Pada dasarnya sungguhlah baik jika kemudahan itu didapatkan tanpa memberikan atau memindahkan bebannya pada orang lain. Tetapi bukankah hidup tidak pernah semudah itu? Lalu jika pintu kaca tersebut ibarat pasangan, teman, orang tua, anak, rekan kerja, partner projek dan lain-lain yang merupakan sosok manusia yang ikut berinteraksi dalam menciptakan, meraih dan mewujudkan sesuatu dengan tujuan berhasil, tepat, cepat dan (mendekati) sempurna. Mengapa kita masih membuang beban kita itu kepada yang mereka? Mengapa tidak mengambil porsi beban masing-masing sehingga akan terasa lebih ringan? Saya rasa ini hanyalah persoalan mudah, bukankah saya juga sebagai manusia ingin kemudahan? Marilah bertanya dalam hati masing-masing;
"Apakah kemudahan yang kamu maksud adalah memberikan atau menambahkan beban yang seharusnya menjadi bagianmu kepada orang lain?"

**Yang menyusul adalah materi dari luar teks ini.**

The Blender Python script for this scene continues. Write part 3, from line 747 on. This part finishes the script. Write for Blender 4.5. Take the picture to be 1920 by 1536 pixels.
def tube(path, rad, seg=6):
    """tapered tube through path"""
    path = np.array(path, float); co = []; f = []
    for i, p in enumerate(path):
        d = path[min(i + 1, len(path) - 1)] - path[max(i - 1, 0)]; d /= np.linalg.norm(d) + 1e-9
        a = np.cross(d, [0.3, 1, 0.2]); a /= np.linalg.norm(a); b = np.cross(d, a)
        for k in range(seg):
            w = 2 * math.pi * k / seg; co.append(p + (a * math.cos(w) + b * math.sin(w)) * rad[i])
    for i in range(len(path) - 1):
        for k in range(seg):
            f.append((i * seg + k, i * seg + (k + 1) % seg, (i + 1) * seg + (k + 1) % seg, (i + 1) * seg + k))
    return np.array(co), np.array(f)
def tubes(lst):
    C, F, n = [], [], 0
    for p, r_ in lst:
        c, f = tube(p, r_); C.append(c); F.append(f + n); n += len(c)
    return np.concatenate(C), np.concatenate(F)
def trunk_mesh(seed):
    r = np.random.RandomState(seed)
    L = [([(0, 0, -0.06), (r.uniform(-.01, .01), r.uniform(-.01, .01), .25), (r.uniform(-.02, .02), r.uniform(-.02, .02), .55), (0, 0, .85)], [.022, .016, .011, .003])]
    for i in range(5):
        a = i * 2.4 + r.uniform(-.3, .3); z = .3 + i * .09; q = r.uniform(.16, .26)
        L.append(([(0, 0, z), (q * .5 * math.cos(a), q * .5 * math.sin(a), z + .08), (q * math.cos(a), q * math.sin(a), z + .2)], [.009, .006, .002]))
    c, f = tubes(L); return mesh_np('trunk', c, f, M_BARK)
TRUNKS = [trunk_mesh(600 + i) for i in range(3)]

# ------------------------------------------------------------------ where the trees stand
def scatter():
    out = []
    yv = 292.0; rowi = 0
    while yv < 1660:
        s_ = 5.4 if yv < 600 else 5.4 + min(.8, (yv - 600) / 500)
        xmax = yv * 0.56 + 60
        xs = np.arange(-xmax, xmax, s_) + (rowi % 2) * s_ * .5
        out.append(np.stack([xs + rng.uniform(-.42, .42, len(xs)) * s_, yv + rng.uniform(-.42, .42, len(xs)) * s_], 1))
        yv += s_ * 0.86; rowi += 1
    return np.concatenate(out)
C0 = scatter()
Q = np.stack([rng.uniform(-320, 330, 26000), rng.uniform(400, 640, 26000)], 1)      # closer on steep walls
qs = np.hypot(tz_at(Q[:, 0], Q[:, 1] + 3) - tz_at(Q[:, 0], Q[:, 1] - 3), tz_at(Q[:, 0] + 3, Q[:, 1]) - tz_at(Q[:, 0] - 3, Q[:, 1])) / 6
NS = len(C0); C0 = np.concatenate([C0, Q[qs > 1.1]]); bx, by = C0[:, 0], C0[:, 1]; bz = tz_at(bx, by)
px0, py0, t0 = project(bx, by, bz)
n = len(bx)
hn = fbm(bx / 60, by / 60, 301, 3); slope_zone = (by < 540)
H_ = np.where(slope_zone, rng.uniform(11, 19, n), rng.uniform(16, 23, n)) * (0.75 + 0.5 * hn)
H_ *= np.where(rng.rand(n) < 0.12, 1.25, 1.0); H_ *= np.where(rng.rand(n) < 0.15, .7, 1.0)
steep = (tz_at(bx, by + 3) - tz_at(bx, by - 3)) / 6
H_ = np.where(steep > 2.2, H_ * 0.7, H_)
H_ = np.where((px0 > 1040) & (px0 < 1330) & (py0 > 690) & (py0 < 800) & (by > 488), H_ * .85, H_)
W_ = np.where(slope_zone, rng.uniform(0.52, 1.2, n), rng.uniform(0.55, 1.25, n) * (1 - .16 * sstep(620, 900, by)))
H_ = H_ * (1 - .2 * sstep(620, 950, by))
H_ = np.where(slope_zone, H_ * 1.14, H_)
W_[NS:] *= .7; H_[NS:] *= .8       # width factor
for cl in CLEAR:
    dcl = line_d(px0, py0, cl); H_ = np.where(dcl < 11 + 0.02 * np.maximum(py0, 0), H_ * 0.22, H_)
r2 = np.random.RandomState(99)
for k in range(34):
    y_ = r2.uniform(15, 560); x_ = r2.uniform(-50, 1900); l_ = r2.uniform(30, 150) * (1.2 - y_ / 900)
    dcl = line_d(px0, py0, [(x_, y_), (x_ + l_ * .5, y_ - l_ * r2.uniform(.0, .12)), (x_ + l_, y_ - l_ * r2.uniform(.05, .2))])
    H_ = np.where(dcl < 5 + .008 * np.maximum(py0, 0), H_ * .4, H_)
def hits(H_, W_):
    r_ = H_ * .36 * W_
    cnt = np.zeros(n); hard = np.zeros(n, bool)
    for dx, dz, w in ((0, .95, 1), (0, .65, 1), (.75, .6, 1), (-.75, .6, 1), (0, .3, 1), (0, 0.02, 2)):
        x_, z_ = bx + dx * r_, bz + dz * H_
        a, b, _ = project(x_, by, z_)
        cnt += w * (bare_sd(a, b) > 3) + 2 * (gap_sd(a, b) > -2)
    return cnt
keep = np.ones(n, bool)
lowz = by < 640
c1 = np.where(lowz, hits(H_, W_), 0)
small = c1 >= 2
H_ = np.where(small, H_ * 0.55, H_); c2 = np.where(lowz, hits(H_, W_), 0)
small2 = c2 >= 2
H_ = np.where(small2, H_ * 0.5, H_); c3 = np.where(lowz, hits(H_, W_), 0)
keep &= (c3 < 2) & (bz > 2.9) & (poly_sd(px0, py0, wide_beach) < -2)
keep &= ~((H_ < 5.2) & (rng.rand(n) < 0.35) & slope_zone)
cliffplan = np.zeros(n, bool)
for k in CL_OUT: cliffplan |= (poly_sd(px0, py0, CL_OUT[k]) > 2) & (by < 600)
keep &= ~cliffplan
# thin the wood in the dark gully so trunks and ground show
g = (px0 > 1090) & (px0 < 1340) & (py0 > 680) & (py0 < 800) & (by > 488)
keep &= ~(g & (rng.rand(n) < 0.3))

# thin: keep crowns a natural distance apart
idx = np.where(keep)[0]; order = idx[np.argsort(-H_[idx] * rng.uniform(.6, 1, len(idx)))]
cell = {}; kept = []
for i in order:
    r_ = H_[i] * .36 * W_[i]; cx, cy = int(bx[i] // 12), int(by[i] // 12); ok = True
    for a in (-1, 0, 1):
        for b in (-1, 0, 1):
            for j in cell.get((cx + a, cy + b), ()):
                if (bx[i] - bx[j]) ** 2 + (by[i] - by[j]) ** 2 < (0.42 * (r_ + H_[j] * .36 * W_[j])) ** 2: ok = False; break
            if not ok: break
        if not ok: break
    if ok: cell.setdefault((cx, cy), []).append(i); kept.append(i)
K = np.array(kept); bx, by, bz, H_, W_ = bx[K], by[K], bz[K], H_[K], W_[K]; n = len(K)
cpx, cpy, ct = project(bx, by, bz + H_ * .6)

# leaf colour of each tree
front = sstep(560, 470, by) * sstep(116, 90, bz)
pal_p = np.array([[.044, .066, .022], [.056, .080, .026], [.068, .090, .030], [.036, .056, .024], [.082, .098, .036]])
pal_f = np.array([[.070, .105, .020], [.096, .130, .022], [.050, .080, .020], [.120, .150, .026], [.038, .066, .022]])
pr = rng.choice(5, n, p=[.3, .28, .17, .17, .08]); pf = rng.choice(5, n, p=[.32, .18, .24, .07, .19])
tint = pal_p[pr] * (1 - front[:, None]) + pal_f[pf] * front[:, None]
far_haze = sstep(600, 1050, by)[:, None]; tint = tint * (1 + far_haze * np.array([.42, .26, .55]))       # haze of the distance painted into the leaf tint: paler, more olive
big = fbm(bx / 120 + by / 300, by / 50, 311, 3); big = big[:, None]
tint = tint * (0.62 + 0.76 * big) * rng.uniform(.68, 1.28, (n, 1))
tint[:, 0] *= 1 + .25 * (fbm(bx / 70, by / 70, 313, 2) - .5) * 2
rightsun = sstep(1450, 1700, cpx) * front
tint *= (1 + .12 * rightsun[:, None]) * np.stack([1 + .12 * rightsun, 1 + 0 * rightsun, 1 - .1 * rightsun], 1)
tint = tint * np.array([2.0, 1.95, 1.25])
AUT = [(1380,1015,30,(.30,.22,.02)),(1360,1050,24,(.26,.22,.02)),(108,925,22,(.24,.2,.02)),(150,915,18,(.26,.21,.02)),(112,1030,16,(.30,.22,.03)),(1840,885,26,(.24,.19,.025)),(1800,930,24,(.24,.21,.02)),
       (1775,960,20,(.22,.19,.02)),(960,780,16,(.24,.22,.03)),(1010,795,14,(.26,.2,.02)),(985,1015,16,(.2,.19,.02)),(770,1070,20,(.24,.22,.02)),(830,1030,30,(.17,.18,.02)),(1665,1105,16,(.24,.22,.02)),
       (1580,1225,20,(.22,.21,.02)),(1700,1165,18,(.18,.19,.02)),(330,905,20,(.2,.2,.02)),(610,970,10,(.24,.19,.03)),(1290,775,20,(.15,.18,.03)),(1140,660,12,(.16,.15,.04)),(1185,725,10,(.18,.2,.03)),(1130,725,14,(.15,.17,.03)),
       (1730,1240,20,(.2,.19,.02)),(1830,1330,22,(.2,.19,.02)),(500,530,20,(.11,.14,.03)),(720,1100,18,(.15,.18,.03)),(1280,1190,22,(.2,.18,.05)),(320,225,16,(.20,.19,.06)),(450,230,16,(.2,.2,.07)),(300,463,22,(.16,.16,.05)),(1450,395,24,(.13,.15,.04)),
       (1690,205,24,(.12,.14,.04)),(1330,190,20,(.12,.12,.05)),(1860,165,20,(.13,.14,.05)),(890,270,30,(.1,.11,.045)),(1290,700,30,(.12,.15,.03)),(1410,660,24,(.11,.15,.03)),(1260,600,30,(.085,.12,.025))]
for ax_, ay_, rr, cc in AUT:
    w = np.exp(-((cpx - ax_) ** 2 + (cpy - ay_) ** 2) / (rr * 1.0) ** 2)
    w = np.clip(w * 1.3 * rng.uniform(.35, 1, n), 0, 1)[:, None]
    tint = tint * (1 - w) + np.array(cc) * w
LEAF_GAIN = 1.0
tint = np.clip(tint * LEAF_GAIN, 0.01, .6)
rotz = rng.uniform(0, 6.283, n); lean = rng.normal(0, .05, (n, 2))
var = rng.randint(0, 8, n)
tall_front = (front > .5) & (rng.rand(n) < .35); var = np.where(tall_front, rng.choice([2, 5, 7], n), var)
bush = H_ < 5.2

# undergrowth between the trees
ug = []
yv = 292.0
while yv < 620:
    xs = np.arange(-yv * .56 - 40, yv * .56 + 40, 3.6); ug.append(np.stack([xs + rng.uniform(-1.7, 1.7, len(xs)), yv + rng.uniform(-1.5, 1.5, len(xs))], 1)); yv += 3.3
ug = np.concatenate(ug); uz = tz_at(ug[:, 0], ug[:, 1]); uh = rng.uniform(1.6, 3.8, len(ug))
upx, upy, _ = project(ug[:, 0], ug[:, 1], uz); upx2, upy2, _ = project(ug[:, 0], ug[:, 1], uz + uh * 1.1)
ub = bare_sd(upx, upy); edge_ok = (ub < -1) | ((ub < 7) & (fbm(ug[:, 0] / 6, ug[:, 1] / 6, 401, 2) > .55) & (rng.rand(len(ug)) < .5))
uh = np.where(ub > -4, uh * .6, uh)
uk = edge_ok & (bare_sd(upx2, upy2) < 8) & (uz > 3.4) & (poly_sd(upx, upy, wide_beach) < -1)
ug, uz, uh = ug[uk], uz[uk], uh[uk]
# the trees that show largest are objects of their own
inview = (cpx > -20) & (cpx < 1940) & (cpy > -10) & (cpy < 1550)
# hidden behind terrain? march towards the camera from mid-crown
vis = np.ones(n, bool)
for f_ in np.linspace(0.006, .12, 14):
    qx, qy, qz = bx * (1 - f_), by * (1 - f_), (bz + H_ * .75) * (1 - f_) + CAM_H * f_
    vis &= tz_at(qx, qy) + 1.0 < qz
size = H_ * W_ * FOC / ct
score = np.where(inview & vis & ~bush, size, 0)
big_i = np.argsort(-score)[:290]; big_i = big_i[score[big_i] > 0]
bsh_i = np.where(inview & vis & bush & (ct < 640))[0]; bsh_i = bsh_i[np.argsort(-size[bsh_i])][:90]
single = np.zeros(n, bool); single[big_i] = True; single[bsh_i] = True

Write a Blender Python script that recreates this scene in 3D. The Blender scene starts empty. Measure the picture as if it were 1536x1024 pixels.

Mudah-mudahan jawabannya tidak.
Sejak itu saya mempunyai kebiasaan baru setiap kali masuk ataupun keluar dari pintu kaca yang ada tulisannya DORONG atau PUSH dan TARIK atau PULL. Saya berusaha menarik pintu kaca itu, sama seperti saya juga mencoba berusaha mengambil beban yang merupakan bagian saya, sehingga orang yang berinteraksi dengan saya tidak akan saya tambahkan bebannya.